Anti-Tetris Project Is A Study In Hand Tracking

anti-tetris

The game of Anti-Tetris is played by standing in front of a monitor and watch falling Tetris pieces overlaid on a video image of your body. Each hand is used to make pieces disappear so that they don’t stack up to the top of the screen. We don’t see this as the next big indie game. What we do see are some very interesting techniques for hand tracking.

An FPGA drives the game, using a camera as input. To track your hands the Cornell students figured out that YUV images show a specific range of skin tones which can be coded as a filter to direct cursor placement. But they needed a bit of a hack to get at those values. They patched into the camera circuit before the YUV is converted to RGB for the NTSC output.
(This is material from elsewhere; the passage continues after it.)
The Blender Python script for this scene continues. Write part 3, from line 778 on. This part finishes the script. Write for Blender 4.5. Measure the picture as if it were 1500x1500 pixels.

Registering hand movement perpendicular to the screen is also a challenge that they faced. Because the hand location has already been established they were able to measure distance between the upper and lower boundaries. If that distance changes fast enough it is treated as an input, making the current block disappear.


6 thoughts on “Anti-Tetris Project Is A Study In Hand Tracking

    1. It’s not doing it geometrically, as it seems you might be thinking. Just locating somewhat appropriately sized blobs of fleshy colors. Probably wasn’t the best idea to wear a sweater with a near hand-sized and flesh-colored logo for the demo. ;)

      Also, an error in Mike’s writeup. They didn’t patch into the YUV signal in the camera, but rather in the NTSC-to-VGA converter programmed in the FPGA.

  1. He can tracks his hands using an a color tracking algorithm.
    Convert RGB to HSV and threshold the image using HSV value and after find the white pixel on the binary image.